# Dataset excerpt

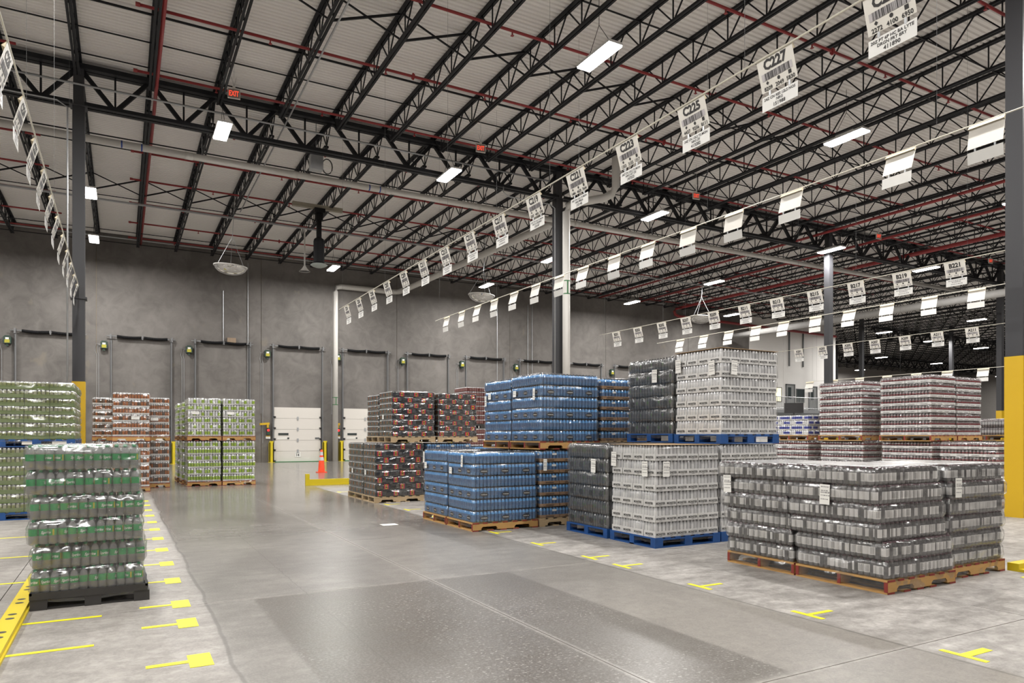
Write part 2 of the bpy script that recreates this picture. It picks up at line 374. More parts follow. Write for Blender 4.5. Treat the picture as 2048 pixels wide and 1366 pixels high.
for gy, xs in ((23.1, range(-2, 5)), (7.1, range(-2, 3)), (WALL_Y, range(4, 7)), (58.0, range(4, 8))):
    for k in xs:
        g = ob('roof_girder', gme, ceiling, (-1.05 + 16 * k, gy, 0)); ob('girder_web', gwe, g)
for yy, th, z, x0, x1 in [(10.9, .03, -.08, -10, 52), (13.9, .03, -.08, -10, 52), (19.5, .045, -.09, -10, 52), (20.95, .028, -.08, -10, 52), (22.4, .028, -.08, -10, 52), (16.2, .028, -.7, 15, 52), (12.0, .028, -.7, 15, 52),
                          (24.4, .028, -.08, -10, 84), (26.0, .028, -.08, -10, 84), (26.5, .035, -.7, -10, 84), (29.2, .03, -.08, -10, 84), (35.2, .03, -.08, -10, 84), (38.6, .03, -.7, -10, 84), (40.9, .035, -.7, -10, 84), (46, .03, -.7, 57.5, 118), (50, .03, -.7, 57.5, 118)]:
    MB().box(x0, yy - th / 2, ROOF + z - th, x1, yy + th / 2, ROOF + z).build('bridging_rod', M_STEEL, ceiling)
xb = MB().bar((0.03, 0, -0.06), (1.75, 0, -JD + 0.05), 0.035, 0.035).bar((0.03, 0.03, -JD + 0.05), (1.75, 0.03, -0.06), 0.05, 0.05).mesh('cross_brace', [M_STEEL])
for yy, k0, k1 in ((16.55, -3, 29), (32.5, -4, 48)):
    for k in range(k0, k1): ob('cross_brace', xb, ceiling, (-1.05 + k * 1.778, yy, ROOF))

# ------------------------------------------------------------------ columns
def column(x, y, label, w=0.30, guard=3.05):
    r = empty('column', (x, y, 0)); tag(r, label, 'column', kind='structure')
    h = w / 2; MB().box(-h, -h, 0, h, h, GB + 0.02).box(-h - .06, -h - .06, GB - 0.03, h + .06, h + .06, GB).box(-h + .02, -h + .02, GB, h - .02, h - .02, GT).build('post', M_COLM, r)
    g = h + 0.012; MB().box(-g, -g, 0, g, g, guard, skip='b').build('column_guard', M_YEL, r)
    return r
c_l = column(-1.05, 23.1, 'dark grey steel column with yellow base behind the green pallets')
MB().box(-.2, -.2, 5.35, .2, .2, 5.41).build('band', M_COLM, c_l)
MB().tube([(-.26, -.2, 0.2), (-.26, -.2, 10.6), (-.5, -.2, 10.75), (-9, -.2, 10.75)], 0.022, 8).build('conduit', M_GALV, c_l, smooth=True)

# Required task
Copy every line of the data word for word, omitting the images.

# Finished task
Write part 2 of the bpy script that recreates this picture. It picks up at line 374. More parts follow. Write for Blender 4.5. Treat the picture as 2048 pixels wide and 1366 pixels high.
for gy, xs in ((23.1, range(-2, 5)), (7.1, range(-2, 3)), (WALL_Y, range(4, 7)), (58.0, range(4, 8))):
    for k in xs:
        g = ob('roof_girder', gme, ceiling, (-1.05 + 16 * k, gy, 0)); ob('girder_web', gwe, g)
for yy, th, z, x0, x1 in [(10.9, .03, -.08, -10, 52), (13.9, .03, -.08, -10, 52), (19.5, .045, -.09, -10, 52), (20.95, .028, -.08, -10, 52), (22.4, .028, -.08, -10, 52), (16.2, .028, -.7, 15, 52), (12.0, .028, -.7, 15, 52),
                          (24.4, .028, -.08, -10, 84), (26.0, .028, -.08, -10, 84), (26.5, .035, -.7, -10, 84), (29.2, .03, -.08, -10, 84), (35.2, .03, -.08, -10, 84), (38.6, .03, -.7, -10, 84), (40.9, .035, -.7, -10, 84), (46, .03, -.7, 57.5, 118), (50, .03, -.7, 57.5, 118)]:
    MB().box(x0, yy - th / 2, ROOF + z - th, x1, yy + th / 2, ROOF + z).build('bridging_rod', M_STEEL, ceiling)
xb = MB().bar((0.03, 0, -0.06), (1.75, 0, -JD + 0.05), 0.035, 0.035).bar((0.03, 0.03, -JD + 0.05), (1.75, 0.03, -0.06), 0.05, 0.05).mesh('cross_brace', [M_STEEL])
for yy, k0, k1 in ((16.55, -3, 29), (32.5, -4, 48)):
    for k in range(k0, k1): ob('cross_brace', xb, ceiling, (-1.05 + k * 1.778, yy, ROOF))

# ------------------------------------------------------------------ columns
def column(x, y, label, w=0.30, guard=3.05):
    r = empty('column', (x, y, 0)); tag(r, label, 'column', kind='structure')
    h = w / 2; MB().box(-h, -h, 0, h, h, GB + 0.02).box(-h - .06, -h - .06, GB - 0.03, h + .06, h + .06, GB).box(-h + .02, -h + .02, GB, h - .02, h - .02, GT).build('post', M_COLM, r)
    g = h + 0.012; MB().box(-g, -g, 0, g, g, guard, skip='b').build('column_guard', M_YEL, r)
    return r
c_l = column(-1.05, 23.1, 'dark grey steel column with yellow base behind the green pallets')
MB().box(-.2, -.2, 5.35, .2, .2, 5.41).build('band', M_COLM, c_l)
MB().tube([(-.26, -.2, 0.2), (-.26, -.2, 10.6), (-.5, -.2, 10.75), (-9, -.2, 10.75)], 0.022, 8).build('conduit', M_GALV, c_l, smooth=True)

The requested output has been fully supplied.